State v. Walston

MR. JUSTICE HUNT,

dissenting:

I dissent. The affidavit in this case lacks the evidence to support a finding of probable cause to search either the defendant’s car or his residence.

In order to find probable cause, the facts set out in the affidavit must be closely related to the time of the issuance of the warrant. Sgro v. United States (1932), 287 U.S. 206, 210, 53 S.Ct. 138, 140, 77 L.Ed. 260, 263. In other words, the affidavit must be based on current facts, those that indicate that a law is being violated at the time the warrant is issued. State ex rel. Townsend v. Dist. Court (1974), 168 Mont. 357, 362, 543 P.2d 193, 196. Facts alleging criminal activity that occurred five months prior to the application for a warrant are simply too remote to justify a determination of probable cause.

The affidavit in question states that a confidential informant, while in the defendant’s home, observed marijuana plants and marijuana *225in processed form “at least two (2) times in the past five months.” The logical assumption stemming from this allegation is that at least one of these observations occurred five months prior to the application, otherwise there would be no need to use that particular timeframe. There is no indication when the other observation took place. Perhaps it occurred five months prior to the application, perhaps four and one-half months, perhaps three weeks. The language of the affidavit serves only to obscure the applicable time, making it impossible to determine when the informaht actually saw the evidence of criminal activity, thereby making it impossible to establish probable cause.

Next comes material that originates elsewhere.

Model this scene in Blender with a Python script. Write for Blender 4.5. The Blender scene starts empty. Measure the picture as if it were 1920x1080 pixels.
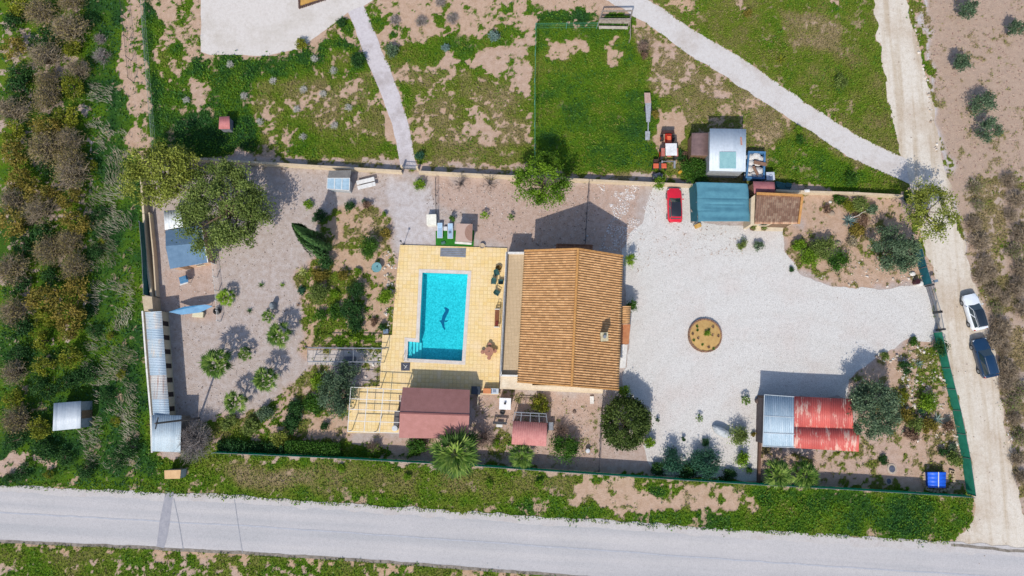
import bpy, bmesh, math, random
import numpy as np
from mathutils import Vector, Matrix
R = math.radians
# ---------------------------------------------------------------- camera, light
SC = bpy.context.scene
FPX, HCAM, TH = 1240.0, 78.2, R(7.35)
cam_d = bpy.data.cameras.new('camera'); cam = bpy.data.objects.new('camera', cam_d)
SC.collection.objects.link(cam); SC.camera = cam
cam_d.sensor_width = 36; cam_d.lens = 36*FPX/1920; cam_d.clip_end = 6000; cam_d.clip_start = 1
cam.location = (0, 0, HCAM); cam.rotation_euler = (TH, 0, 0)
SUN_EL, SHADOW_AZ = R(47), R(17.5)          # shadows fall 17.5 deg right of up
sd = Vector((math.sin(SHADOW_AZ)*math.cos(SUN_EL), math.cos(SHADOW_AZ)*math.cos(SUN_EL), -math.sin(SUN_EL)))
sun_d = bpy.data.lights.new('sun', 'SUN'); sun_d.energy = 3.5; sun_d.angle = R(0.6); sun_d.color = (1.0, .935, .83)
sun = bpy.data.objects.new('sun', sun_d); SC.collection.objects.link(sun)
sun.rotation_euler = sd.to_track_quat('-Z', 'Y').to_euler(); sun.location = (-20, -60, 70)
wd = bpy.data.worlds.new('World'); SC.world = wd; wd.use_nodes = True
wn = wd.node_tree.nodes; wl = wd.node_tree.links
sky = wn.new('ShaderNodeTexSky'); sky.sky_type = 'NISHITA'; sky.sun_disc = False
sky.sun_elevation = SUN_EL; sky.sun_rotation = math.pi + SHADOW_AZ
bg = wn['Background']; bg.inputs[1].default_value = 0.15; wl.new(sky.outputs[0], bg.inputs[0])
SC.view_settings.view_transform = 'Standard'; SC.view_settings.look = 'None'
SC.view_settings.exposure = 0.29; SC.view_settings.gamma = 1
random.seed(7); rng = np.random.default_rng(7)
C = SC.collection

def W(px, py, h=0.0):
    dx, dy = (px-960)/FPX, (540-py)/FPX
    y = dy*math.cos(TH)+math.sin(TH); z = dy*math.sin(TH)-math.cos(TH)
    t = (HCAM-h)/(-z)
    return Vector((dx*t, y*t, h))
def PX(x, y, z=0.0):       # numpy: world -> photo pixel
    vx = x; vy = y*math.cos(TH)+(z-HCAM)*math.sin(TH); vz = -y*math.sin(TH)+(z-HCAM)*math.cos(TH)
    return 960+FPX*vx/(-vz), 540-FPX*vy/(-vz)
def WL(pts, h=0.0): return [W(p[0], p[1], h) for p in pts]

# ---------------------------------------------------------------- noise
_lat = {}
def vn(x, y, s, seed):
    if seed not in _lat: _lat[seed] = np.random.default_rng(1000+seed).random((256, 256))
    L = _lat[seed]; u = np.asarray(x)/s+500; v = np.asarray(y)/s+500
    i = np.floor(u).astype(int); j = np.floor(v).astype(int); a = u-i; b = v-j
    a = a*a*(3-2*a); b = b*b*(3-2*b)
    i0, i1, j0, j1 = i % 256, (i+1) % 256, j % 256, (j+1) % 256
    return (L[i0, j0]*(1-a)+L[i1, j0]*a)*(1-b)+(L[i0, j1]*(1-a)+L[i1, j1]*a)*b
def uni(x, y, ss, seed):
    n = sum(w*(vn(x, y, s, seed+k)-.5) for k, (s, w) in enumerate(ss))
    sg = math.sqrt(sum(w*w for s, w in ss))*0.22
    return 1/(1+np.exp(-1.7*n/sg))
def pip(x, y, poly):
    ins = np.zeros(np.shape(x), bool); n = len(poly)
    for k in range(n):
        x1, y1 = poly[k][0], poly[k][1]; x2, y2 = poly[(k+1) % n][0], poly[(k+1) % n][1]
        if y1 == y2: continue
        c = ((y1 > y) != (y2 > y)) & (x < (x2-x1)*(y-y1)/(y2-y1)+x1)
        ins ^= c
    return ins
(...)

Apparently, the majority feels that any defects in the remoteness of the observations are cured by the claim that the informant “recently” heard the defendant state that he was growing marijuana. Once again, the terminology merely serves to conceal the date on which the statement was made. “Recent” is a relevant term. “[W]hat is recent to one person is not recent to another. Whereas the word ‘recent’ may be months in some situations, it may be a much shorter period of time elsewhere.: State v. O’Brien (1974), 22 Ariz. App. 425, 528 P.2d 176, 178, review denied, (1975), 112 Ariz. 41, 537 P.2d 28. All I can really surmise from the use of the word “recent” is that the defendant’s admission probably did not take place more than five months before the warrant issued.

The majority further attempts to justify probable cause by relying on the continuing nature of the crime. Indeed, it is arguable that cultivating marijuana is an endeavor that often continues for a period of time. However, the nature of the crime cannot overcome the problems created by the vague assertions of time contained in this affidavit. All I know for certain from this affidavit is that an informant sighted marijuana at the defendant’s residence five months prior to the application for a warrant. Without more concrete proof that the defendant continued to engage in criminal activity, I am unwilling to rely on the nature of the crime to cure this affidavit’s deficiencies.

Furthermore, there is no reference whatsoever to the date on which the informant heard the defendant state that he was selling marijuana within the Libby city limits. We have previously held that an affidavit that omits any reference to time is void. Townsend, 168 Mont. at 362, 543 P.2d at 196. So too should we refuse to enforce the warrant authorizing the search of the defendant’s car when the only information linking the car to the transportation of marijuana is an *226undated allegation that the defendant admitted he was selling within the city limits.

The majority voices concern over the protection of confidential informants. Protection of informants, however, should not take precedence over the right of people to be free from unreasonable searches and seizures. Other steps, such as independent investigation on the part of the authorities, can be taken to protect informants. Independent investigation also establishes corroborating evidence to bolster a determination of probable cause.

The majority opinion legitimizes warrants issued on loose, vague references to time. The Fourth Amendment demands a more exacting factual basis than is presented in the present case.

I would affirm the suppression order of the District Court.

MR. JUSTICE SHEEHY concurs in the foregoing dissent of MR. JUSTICE HUNT.